Bei Grund- und Ganztagesschulen ist es außerdem wichtig, dass berufstätige Eltern trotzdem die Möglichkeit haben, auf die vereinbarten Betreuungszeiten zurückzugreifen. In der Mannheimer Johannes-Kepler-Grundschule in K5 mit Ganztagsangebot ist zum Beispiel für Mittwoch und Donnerstag Hitzefrei mit Unterrichtsschluss um 12.15 Uhr vorgesehen. Eltern hätten aber die Möglichkeit, dass ihre Kinder auch am Nachmittag betreut werden, heißt es aus der Schule.

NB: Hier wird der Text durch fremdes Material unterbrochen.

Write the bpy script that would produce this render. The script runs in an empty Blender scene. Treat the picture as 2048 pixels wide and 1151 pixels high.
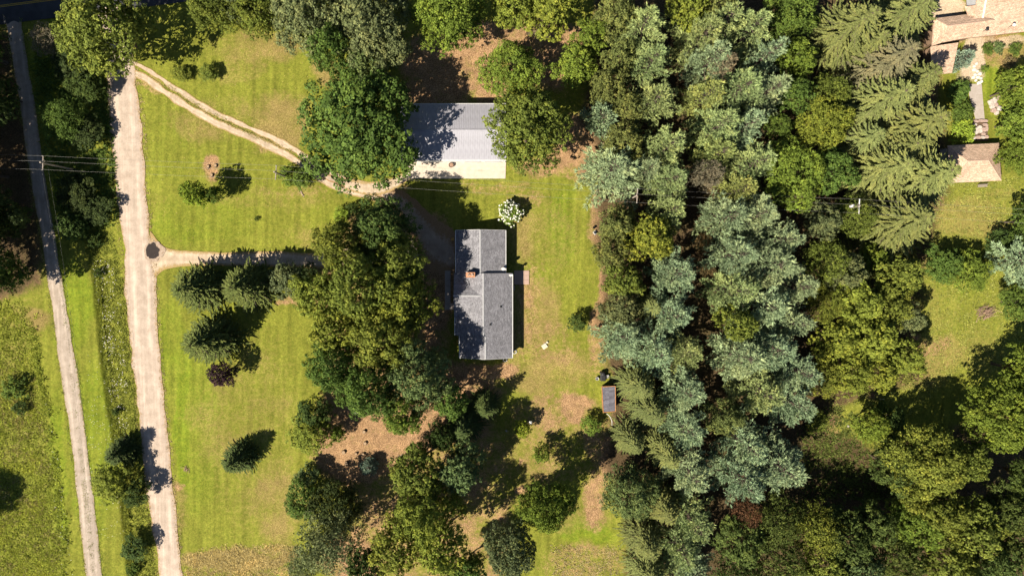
import bpy, bmesh, math, random
import numpy as np
from mathutils import Vector, Matrix

# ------------------------------------------------------------------ camera, sky, sun, exposure
scene = bpy.context.scene
H = 122.0                      # drone height above the lawn
F = 1326.0                     # focal length in pixels of the 2048 wide photograph
TILT = math.atan(45.5 / F)     # the camera leans a touch towards the bottom of the picture
cam_data = bpy.data.cameras.new("camera")
cam_data.sensor_width = 36.0
cam_data.lens = 36.0 * F / 2048.0
cam_data.clip_start = 0.5
cam_data.clip_end = 6000
cam = bpy.data.objects.new("camera", cam_data)
scene.collection.objects.link(cam)
cam.location = (0, 0, H)
cam.rotation_euler = (-TILT, 0, 0)
scene.camera = cam

SUN_EL = math.radians(47.0)
SH = Vector((0.80, 0.60))      # direction in which shadows fall on the ground
world = bpy.data.worlds.new("World")
scene.world = world
world.use_nodes = True
wn = world.node_tree
bg = wn.nodes["Background"]
sky = wn.nodes.new("ShaderNodeTexSky")
sky.sky_type = 'NISHITA'
sky.sun_disc = False
sky.sun_elevation = SUN_EL
sky.sun_rotation = math.atan2(-SH.x, -SH.y)
sky.air_density = 0.7
sky.dust_density = 0.4
wn.links.new(sky.outputs[0], bg.inputs[0])
bg.inputs[1].default_value = 0.05
sl = bpy.data.lights.new("sun", 'SUN')
sl.energy = 5.0
sl.angle = math.radians(0.55)
sl.color = (1.0, 0.91, 0.77)
sun = bpy.data.objects.new("sun", sl)
scene.collection.objects.link(sun)
d = Vector((SH.x * math.cos(SUN_EL), SH.y * math.cos(SUN_EL), -math.sin(SUN_EL)))
sun.rotation_euler = d.to_track_quat('-Z', 'Y').to_euler()
sun.location = (-80, -60, 110)
scene.view_settings.view_transform = 'Standard'
scene.view_settings.look = 'None'
scene.view_settings.gamma = 1.0
scene.view_settings.exposure = 0.84
scene.cycles.max_bounces = 3
scene.cycles.diffuse_bounces = 1
scene.cycles.transmission_bounces = 1
scene.cycles.glossy_bounces = 1
scene.cycles.use_adaptive_sampling = True
scene.cycles.adaptive_threshold = 0.03
scene.cycles.use_denoising = True

# ------------------------------------------------------------------ helpers
C = scene.collection
rng = random.Random(7)
SC = H / F                     # metres per photograph pixel on the ground
cT, sT = math.cos(TILT), math.sin(TILT)

def at(u, v, z=0.0):
    """the point at height z that photograph pixel (u, v) looks at"""
    x = (u - 1024.0) / F; y = -(v - 575.5) / F
    yy = y * cT - sT; zz = -y * sT - cT
    t = (H - z) / (-zz)
    return (x * t, yy * t)

def at3(u, v, z=0.0):
    x, y = at(u, v, z); return Vector((x, y, z))

def topix(X, Y):
    """ground points to photograph pixels (arrays)"""
    # camera space: rotate by +TILT about X
    yc = Y * cT + H * sT
    zc = Y * sT - H * cT
    return 1024.0 + F * X / (-zc), 575.5 - F * yc / (-zc)

def smooth(a, b, x):
    t = np.clip((x - a) / (b - a), 0, 1); return t * t * (3 - 2 * t)

def _hash(ix, iy, s):
    n = (ix.astype(np.int64) * 374761393 + iy.astype(np.int64) * 668265263 + s * 1442695041) & 0x7fffffff
    n = ((n ^ (n >> 13)) * 1274126177) & 0x7fffffff
    n = (n ^ (n >> 16)) & 0xffff
    return n / 65535.0

def vnoise(x, y, s=0):
    ix = np.floor(x); iy = np.floor(y); fx = x - ix; fy = y - iy
    fx = fx * fx * (3 - 2 * fx); fy = fy * fy * (3 - 2 * fy)
    a = _hash(ix, iy, s); b = _hash(ix + 1, iy, s); c = _hash(ix, iy + 1, s); e = _hash(ix + 1, iy + 1, s)
    return (a * (1 - fx) + b * fx) * (1 - fy) + (c * (1 - fx) + e * fx) * fy

def fbm(x, y, s=0, o=4):
    r = 0; a = 0.5
    for i in range(o):
        r = r + a * vnoise(x, y, s + i * 17); x = x * 2.03; y = y * 2.03; a *= 0.5
    return r / (1 - 0.5 ** o)

def mesh_np(name, V, Fq, mat=None, attrs=None, smooth_=False):
    """mesh from an (n,3) array and an (m,k) array of faces, all faces the same size"""
    V = np.asarray(V, np.float32); Fq = np.asarray(Fq, np.int32)
    me = bpy.data.meshes.new(name)
    n, k = Fq.shape
    me.vertices.add(len(V)); me.vertices.foreach_set("co", V.ravel())
    me.loops.add(n * k); me.loops.foreach_set("vertex_index", Fq.ravel())
    me.polygons.add(n)
    me.polygons.foreach_set("loop_start", np.arange(0, n * k, k, dtype=np.int32))
    me.polygons.foreach_set("loop_total", np.full(n, k, np.int32))
    if smooth_: me.polygons.foreach_set("use_smooth", np.ones(n, bool))
    for an, arr in (attrs or {}).items():
        arr = np.asarray(arr, np.float32)
        if arr.ndim == 1:
            a = me.attributes.new(an, 'FLOAT', 'POINT'); a.data.foreach_set("value", arr)
        else:
            a = me.attributes.new(an, 'FLOAT_COLOR', 'POINT'); a.data.foreach_set("color", arr.ravel())
    me.update(); me.validate()
    if mat: me.materials.append(mat)
    return me

def link(name, me, parent=None):
    o = bpy.data.objects.new(name, me); C.objects.link(o)
    if parent: o.parent = parent
    return o

LABELS = {}
def tag(o, label=None, cat=None, group=None, kind=None):
    if label: o["label"] = label
    if cat: o["category"] = cat
    if group: o["group"] = group
    if kind: o["kind"] = kind
    return o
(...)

Abiturienten haben mündliche Prüfung – für die anderen fällt die Schule aus
Sogar bis einschließlich Freitag gilt die Hitzefrei-Regelung in der Konrad-Duden-Realschule auf der Rheinau - ebenfalls in Form von verkürzten Unterrichtsstunden, wie Schulleiter Lars Hoffmann berichtet. Er ist auch geschäftsführender Schulleiter für alle Real-, Werkreal- und Gemeinschaftsschulen im Stadtgebiet. Benachbarte Schulen sollten sich ja absprechen, erklärt er. Viele im Mannheimer Süden würden in Sachen Hitzefrei diese Woche ähnlich verfahren wie die Duden-Realschule. Am Donnerstag werde entschieden, wie es nächste Woche weitergehe, so Hoffmann. Aber für nächste Woche sagt der Wetterbericht derzeit ohnehin wieder niedrigere Temperaturen voraus.

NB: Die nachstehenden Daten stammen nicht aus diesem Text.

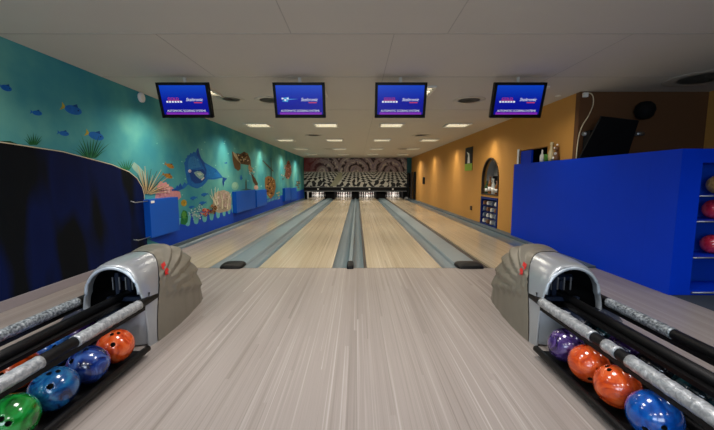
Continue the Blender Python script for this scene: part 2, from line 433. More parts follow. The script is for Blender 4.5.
def fish(cx, cy, s, c, tail, rot=15, label=None):
    r = R(rot)
    def T(x, y): return (cx+(x*math.cos(r)-y*math.sin(r))*s, cy+(x*math.sin(r)+y*math.cos(r))*s)
    body = [T(1*math.cos(t), .48*math.sin(t)) for t in (2*PI*i/16 for i in range(16))]
    tl = [T(-.85, 0), T(-1.45, -.5), T(-1.3, 0), T(-1.45, .45)]
    fin = [T(-.3, -.4), T(.2, -.75), T(.45, -.38)]
    decal('painted_fish', [(tail, tl), (c, body), ('0c4484' if c[0] < '5' else '5a3a10', fin), ('0a2a58', [T(.55+.1*math.cos(t), -.1+.1*math.sin(t)) for t in (0, 1.26, 2.5, 3.77, 5.03)])], label)
fish(6, 88, 6, '1660b0', '2a6ab0', 20); fish(73, 110, 9, '1a66b4', 'b3a23a', 18, 'large blue painted fish with a yellow tail, the upper one'); fish(96, 136, 8, '1a66b4', 'b3a23a', 18, 'large blue painted fish with a yellow tail, the lower one')
fish(37, 113, 5, '1a66b4', '1a66b4', 10); fish(64, 133.5, 5, '1a66b4', '1a66b4', 10)
fish(170, 166, 4.2, '9a6a20', '9a6a20', 25); fish(168, 176, 4.5, '9a6a20', '8a5a18', 20)
fish(204, 194.5, 3.2, '1260ac', '1260ac', 170); fish(193, 198, 3.2, '1260ac', '1260ac', 170); fish(202, 203, 3.2, '1260ac', '1260ac', 170); fish(191, 207, 2.4, '1260ac', '1260ac', 170)
fish(241, 178, 2.2, '1260ac', '1260ac', 90); fish(226, 163, 1.4, '1260ac', '1260ac', 0)
def tuft(cx, cy, n, h, c, spread=1.2, w=1., label=None, name='painted_seaweed'):
    sh = []
    for i in range(n):
        a = -PI/2+(i/(n-1)-.5)*2*spread; l = h*(.7+.3*random.random())
        bx = cx+(i/(n-1)-.5)*h*.35
        tx, ty = cx+math.cos(a)*l, cy+math.sin(a)*l
        mx, my = (bx+tx)/2+math.cos(a)*l*.05, (cy+ty)/2-l*.08
        sh.append((c if isinstance(c, str) else c[i % len(c)], [(bx-w, cy), (mx-w*.6, my), (tx, ty), (mx+w*.6, my), (bx+w, cy)]))
    decal(name, sh, label, .0015)
rs = random.Random(3)
def speck(cx, cy, a, b_, cols, n, s0=.5, s1=1.3):
    out = []
    for i in range(n):
        t = rs.uniform(0, 2*PI); q = rs.random()**.5; z_ = rs.uniform(s0, s1)
        out.append((cols[i % len(cols)], ell(cx+a*q*math.cos(t), cy+b_*q*math.sin(t), z_, z_*rs.uniform(.5, 1.1), rs.uniform(0, 180), 7)))
    return out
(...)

Aus Sicht von Haas und Hoffmann ist es durchaus sinnvoll, dass die Entscheidung über Hitzefrei bei den Schulleitern liegt - schließlich hänge ja auch viel von den baulichen Gegebenheiten ab. Und Hoffmann betont, dass es bereits vor dem Aussprechen von Hitzefrei Möglichkeiten gebe, „möglichst lange auf möglichst angenehme Weise den Unterricht aufrechtzuerhalten“ –indem man zum Beispiel die Schulstunden vom Klassenzimmer in schattige Ecken auf dem Schulgelände verlege.

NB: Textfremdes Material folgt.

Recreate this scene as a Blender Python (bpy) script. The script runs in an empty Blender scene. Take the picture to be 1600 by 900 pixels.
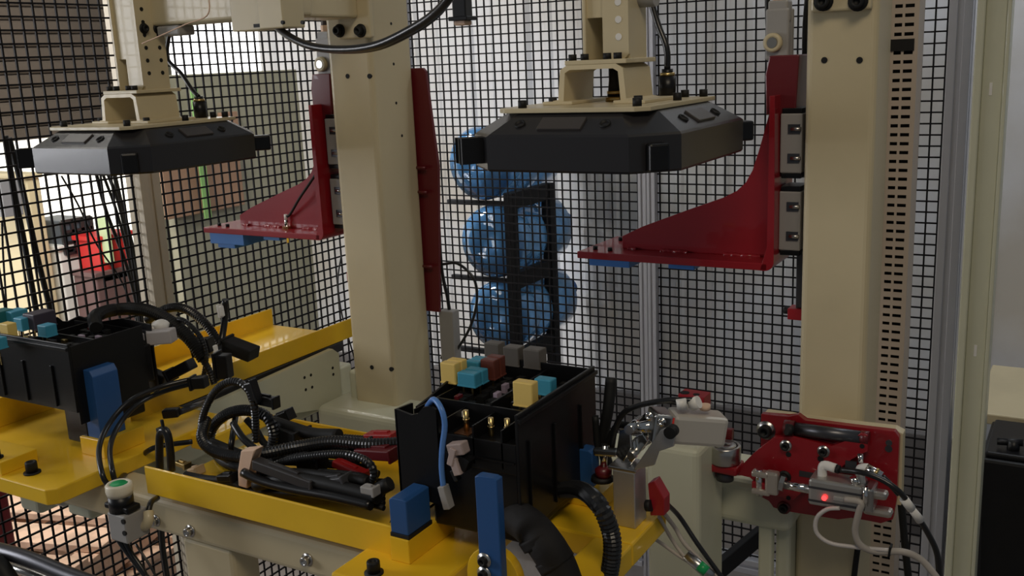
import bpy, bmesh, math, random
from mathutils import Vector, Matrix
random.seed(7)
C = bpy.context.scene.collection
SC = bpy.context.scene
# ---------------------------------------------------------------- camera
F = 1560.0
PSI, TH, RHO = math.radians(30.9), math.radians(12.9), math.radians(2.55)
CAM = Vector((0, 0, 1.6))
_h = Vector((-math.sin(PSI), math.cos(PSI), 0)); _r0 = Vector((math.cos(PSI), math.sin(PSI), 0)); _z = Vector((0, 0, 1))
_d = _h*math.cos(TH) - _z*math.sin(TH); _u0 = _h*math.sin(TH) + _z*math.cos(TH)
_r = _r0*math.cos(RHO) - _u0*math.sin(RHO); _u = _u0*math.cos(RHO) + _r0*math.sin(RHO)
cd = bpy.data.cameras.new('camera'); cam = bpy.data.objects.new('camera', cd); C.objects.link(cam)
m = Matrix.Identity(4)
for i, v in enumerate((_r, _u, -_d)):
    for j in range(3): m[j][i] = v[j]
m.translation = CAM
cam.matrix_world = m
cd.sensor_width = 36; cd.lens = 36*F/1600; cd.clip_start = 0.02
SC.camera = cam
def A(x, y, X=None, Y=None, Z=None):
    """point seen at pixel x,y of the 1600x900 photograph, on a plane of the machine's frame"""
    v = _d + _r*((x-800)/F) - _u*((y-450)/F)
    k = (X-CAM.x)/v.x if X is not None else (Y-CAM.y)/v.y if Y is not None else (Z-CAM.z)/v.z
    return CAM + v*k
# ---------------------------------------------------------------- light
SC.view_settings.view_transform = 'Standard'; SC.view_settings.look = 'None'
SC.view_settings.gamma = 1; SC.view_settings.use_curve_mapping = False
SC.view_settings.exposure = 0.0
w = bpy.data.worlds.new('world'); SC.world = w; w.use_nodes = True
w.node_tree.nodes['Background'].inputs[0].default_value = (0.80, 0.90, 1.0, 1)
w.node_tree.nodes['Background'].inputs[1].default_value = 0.11
def area(name, loc, target, sx, sy, power, col):
    l = bpy.data.lights.new(name, 'AREA'); l.shape = 'RECTANGLE'; l.size = sx; l.size_y = sy
    l.energy = power; l.color = col
    o = bpy.data.objects.new(name, l); C.objects.link(o); o.location = loc
    o.rotation_euler = (Vector(target)-Vector(loc)).to_track_quat('-Z', 'Y').to_euler()
    return o
area('ceiling_lamp_light', (0.5, -0.4, 3.4), (-0.7, 1.5, 1.1), 1.2, 0.7, 21, (1.0, 0.85, 0.64))
area('left_window_light', (-3.35, -0.10, 1.72), (-1.5, 1.1, 1.45), 1.1, 0.9, 34, (0.95, 0.96, 1.0))
area('bay_fill_light', (-2.5, 1.3, 2.5), (-3.6, 2.6, 0.7), 0.8, 0.8, 46, (1.0, 0.96, 0.88))  # added fill lamp inside the room, brightens the things before the doorway
area('skylight_light', (0.05, 2.72, 2.95), (-0.15, 3.3, 2.0), 1.1, 0.25, 15, (0.90, 0.95, 1.0))
al = area('bottle_highlight_light', (-2.45, 2.35, 1.9), (-1.72, 2.72, 1.0), 0.25, 0.35, 3.2, (0.88, 0.94, 1.0)); al.data.spread = math.radians(70)  # extra lamp put in to raise highlights on the water bottles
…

Die Abiturientinnen und Abiturienten in Mannheim allerdings müssen – sofern sie nicht schon top vorbereitet sind – trotz der Hitze lernen. Die mündlichen Prüfungen stehen an. Im Karl-Friedrich-Gymnasium fällt deshalb am Donnerstag und Freitag der Unterricht für die anderen Klassen aus, am Feudenheim-Gymnasium am Freitag. Für den zwölfjährigen Leif und seine Schwester Carla hat die Woche also nicht nur super angefangen. Sie wird auch super enden.